Drops of molten metal from the meteorite showered down over an area of 100 sq. miles (260km), some pieces landing as far as 7 miles (11km) from the point of impact. Many of these fragments were only the size of pebbles; the largest weighed as much as 1400lb (630kg). Both the rubble at the crater’s rim and the material thrown outwards consisted of a mixture of sandstone and limestone – the remains of fossil-rich deposits from the prehistoric lake that had once flooded the region. A thick, lens-shaped layer of this same crushed mixture, called breccia, now covers the crater floor.
During the 1930s, considerable sums of money were spent on drilling bores through the breccia into the crater floor in attempts to locate deposits of iron that could be profitable mined. Traces of nickel-iron were found at depths up to 853ft (260m); below this level the rock was undisturbed. Modern methods involving seismic, magnetic and gravitational surveying suggest that what remains of the meteorite does lie below the south rim, but that this is more than ten per cent of the original mass. Most of the rest vaporized on impact condensing to form nickel-iron fragments.
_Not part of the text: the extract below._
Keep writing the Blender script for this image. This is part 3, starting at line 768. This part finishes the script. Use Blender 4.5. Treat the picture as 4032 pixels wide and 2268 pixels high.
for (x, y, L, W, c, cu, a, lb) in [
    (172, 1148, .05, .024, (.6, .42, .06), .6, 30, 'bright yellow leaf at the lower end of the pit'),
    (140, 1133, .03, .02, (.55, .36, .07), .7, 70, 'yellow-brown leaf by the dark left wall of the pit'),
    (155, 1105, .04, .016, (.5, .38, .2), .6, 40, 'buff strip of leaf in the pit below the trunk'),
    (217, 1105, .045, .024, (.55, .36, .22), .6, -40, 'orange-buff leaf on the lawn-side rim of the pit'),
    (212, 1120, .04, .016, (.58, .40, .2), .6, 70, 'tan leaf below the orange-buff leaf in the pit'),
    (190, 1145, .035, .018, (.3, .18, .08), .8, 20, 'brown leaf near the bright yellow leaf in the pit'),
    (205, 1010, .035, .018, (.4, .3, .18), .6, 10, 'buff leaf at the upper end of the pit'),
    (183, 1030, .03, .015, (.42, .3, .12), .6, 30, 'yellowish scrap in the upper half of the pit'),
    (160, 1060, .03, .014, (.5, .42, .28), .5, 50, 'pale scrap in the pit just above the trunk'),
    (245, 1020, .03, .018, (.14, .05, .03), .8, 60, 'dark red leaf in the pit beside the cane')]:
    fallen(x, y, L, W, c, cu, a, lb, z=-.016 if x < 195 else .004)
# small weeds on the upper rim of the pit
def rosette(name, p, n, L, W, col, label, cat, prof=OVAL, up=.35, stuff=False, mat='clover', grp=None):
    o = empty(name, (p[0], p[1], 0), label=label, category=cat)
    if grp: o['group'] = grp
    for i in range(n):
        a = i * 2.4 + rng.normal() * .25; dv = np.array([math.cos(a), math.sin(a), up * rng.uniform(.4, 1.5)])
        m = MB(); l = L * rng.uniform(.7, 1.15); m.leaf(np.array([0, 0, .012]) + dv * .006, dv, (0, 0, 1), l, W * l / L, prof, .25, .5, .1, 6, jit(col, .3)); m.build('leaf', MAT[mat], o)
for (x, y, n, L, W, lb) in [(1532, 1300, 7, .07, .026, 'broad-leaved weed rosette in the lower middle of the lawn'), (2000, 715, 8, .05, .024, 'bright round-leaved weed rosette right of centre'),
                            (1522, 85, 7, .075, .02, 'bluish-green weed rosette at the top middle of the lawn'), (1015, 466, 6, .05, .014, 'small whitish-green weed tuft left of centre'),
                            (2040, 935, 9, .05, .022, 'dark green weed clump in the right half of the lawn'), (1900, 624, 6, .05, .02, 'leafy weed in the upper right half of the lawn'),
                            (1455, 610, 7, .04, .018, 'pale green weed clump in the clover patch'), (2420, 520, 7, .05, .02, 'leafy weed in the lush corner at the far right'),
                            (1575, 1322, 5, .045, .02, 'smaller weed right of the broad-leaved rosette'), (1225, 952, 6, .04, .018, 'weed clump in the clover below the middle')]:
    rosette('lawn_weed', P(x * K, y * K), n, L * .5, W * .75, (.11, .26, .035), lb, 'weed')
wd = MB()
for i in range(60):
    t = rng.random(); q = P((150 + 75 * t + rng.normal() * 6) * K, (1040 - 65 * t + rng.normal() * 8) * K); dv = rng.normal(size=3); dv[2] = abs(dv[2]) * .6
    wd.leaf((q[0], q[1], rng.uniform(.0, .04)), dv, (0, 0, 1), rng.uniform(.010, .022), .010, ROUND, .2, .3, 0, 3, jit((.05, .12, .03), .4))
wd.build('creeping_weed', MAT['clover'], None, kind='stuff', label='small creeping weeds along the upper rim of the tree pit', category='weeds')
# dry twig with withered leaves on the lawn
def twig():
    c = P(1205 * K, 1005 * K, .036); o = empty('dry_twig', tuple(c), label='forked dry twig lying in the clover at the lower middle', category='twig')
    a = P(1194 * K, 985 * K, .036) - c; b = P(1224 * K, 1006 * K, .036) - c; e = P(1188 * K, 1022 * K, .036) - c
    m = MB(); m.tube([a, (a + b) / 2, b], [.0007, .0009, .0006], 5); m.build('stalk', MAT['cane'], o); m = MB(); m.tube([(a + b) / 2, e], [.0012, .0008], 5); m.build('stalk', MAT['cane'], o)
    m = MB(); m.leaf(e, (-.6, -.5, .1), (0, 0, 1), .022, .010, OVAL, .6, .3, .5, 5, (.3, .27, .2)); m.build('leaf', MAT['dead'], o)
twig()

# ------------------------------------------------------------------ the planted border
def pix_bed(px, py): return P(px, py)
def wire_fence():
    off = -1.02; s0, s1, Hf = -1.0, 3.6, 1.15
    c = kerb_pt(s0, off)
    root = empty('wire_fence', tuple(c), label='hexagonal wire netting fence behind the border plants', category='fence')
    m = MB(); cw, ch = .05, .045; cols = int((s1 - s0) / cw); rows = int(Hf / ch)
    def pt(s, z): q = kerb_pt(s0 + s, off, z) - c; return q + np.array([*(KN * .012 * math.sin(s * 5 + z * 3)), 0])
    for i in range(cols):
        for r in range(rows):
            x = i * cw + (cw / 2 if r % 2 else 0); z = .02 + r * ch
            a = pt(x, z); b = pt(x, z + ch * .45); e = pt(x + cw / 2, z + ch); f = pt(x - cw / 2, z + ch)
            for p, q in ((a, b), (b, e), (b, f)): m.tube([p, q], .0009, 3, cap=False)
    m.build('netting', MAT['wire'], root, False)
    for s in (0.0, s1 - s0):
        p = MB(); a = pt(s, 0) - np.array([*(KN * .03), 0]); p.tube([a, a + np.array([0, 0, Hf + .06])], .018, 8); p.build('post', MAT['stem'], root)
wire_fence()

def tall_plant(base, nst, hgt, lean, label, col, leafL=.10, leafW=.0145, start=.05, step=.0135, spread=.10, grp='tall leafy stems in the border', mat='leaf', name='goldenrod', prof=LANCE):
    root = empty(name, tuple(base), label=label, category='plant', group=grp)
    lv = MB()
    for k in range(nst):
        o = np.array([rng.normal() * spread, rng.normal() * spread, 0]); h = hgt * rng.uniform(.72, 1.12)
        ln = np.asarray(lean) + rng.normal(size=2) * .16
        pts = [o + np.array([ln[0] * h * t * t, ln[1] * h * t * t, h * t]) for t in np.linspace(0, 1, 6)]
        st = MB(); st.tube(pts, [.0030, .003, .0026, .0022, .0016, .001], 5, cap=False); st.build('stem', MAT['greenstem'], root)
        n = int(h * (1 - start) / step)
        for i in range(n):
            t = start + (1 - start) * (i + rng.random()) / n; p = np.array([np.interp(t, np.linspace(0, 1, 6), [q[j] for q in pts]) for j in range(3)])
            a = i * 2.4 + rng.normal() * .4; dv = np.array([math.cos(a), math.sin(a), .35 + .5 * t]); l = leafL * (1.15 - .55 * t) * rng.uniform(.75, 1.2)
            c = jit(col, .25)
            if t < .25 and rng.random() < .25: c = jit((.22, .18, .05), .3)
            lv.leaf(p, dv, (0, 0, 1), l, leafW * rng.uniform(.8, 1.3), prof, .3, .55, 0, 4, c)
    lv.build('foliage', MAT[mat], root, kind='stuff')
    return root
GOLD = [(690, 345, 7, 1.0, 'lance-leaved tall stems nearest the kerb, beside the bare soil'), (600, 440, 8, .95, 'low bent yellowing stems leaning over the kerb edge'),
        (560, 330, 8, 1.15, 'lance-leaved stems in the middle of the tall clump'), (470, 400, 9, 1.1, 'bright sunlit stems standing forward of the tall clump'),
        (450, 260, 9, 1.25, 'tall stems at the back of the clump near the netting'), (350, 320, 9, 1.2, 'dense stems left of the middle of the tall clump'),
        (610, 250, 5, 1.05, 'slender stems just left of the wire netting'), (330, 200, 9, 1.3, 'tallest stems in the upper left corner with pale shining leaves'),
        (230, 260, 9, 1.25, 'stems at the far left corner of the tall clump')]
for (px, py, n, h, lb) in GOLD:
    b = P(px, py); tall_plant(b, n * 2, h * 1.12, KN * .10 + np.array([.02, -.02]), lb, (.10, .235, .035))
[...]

In 1960, traces of two rare forms of silica – coesite and stishovite – were discovered in the bowl, both of which can be generated artificially under extreme pressure and temperature. (Although stishovite can form under pressure deep within the Earth, it changes back into quartz before it reaches the surface). Their natural presence on the site thus provided indisputable evidence of a colossal impact. Any doubts that might have existed about the crater’s formation were erased, and Barringer’s belief in the meteorite origin of the crater that now bears his name was vindicated.
Our Earth has been quite lucky and has been fortunate enough to escape one large meteor escaping its orbit earlier this year. However, the Chelyabinsk meteor crash in Russia which also took place around the same time is surely a wake-up call for the researchers that more meteors are headed our way.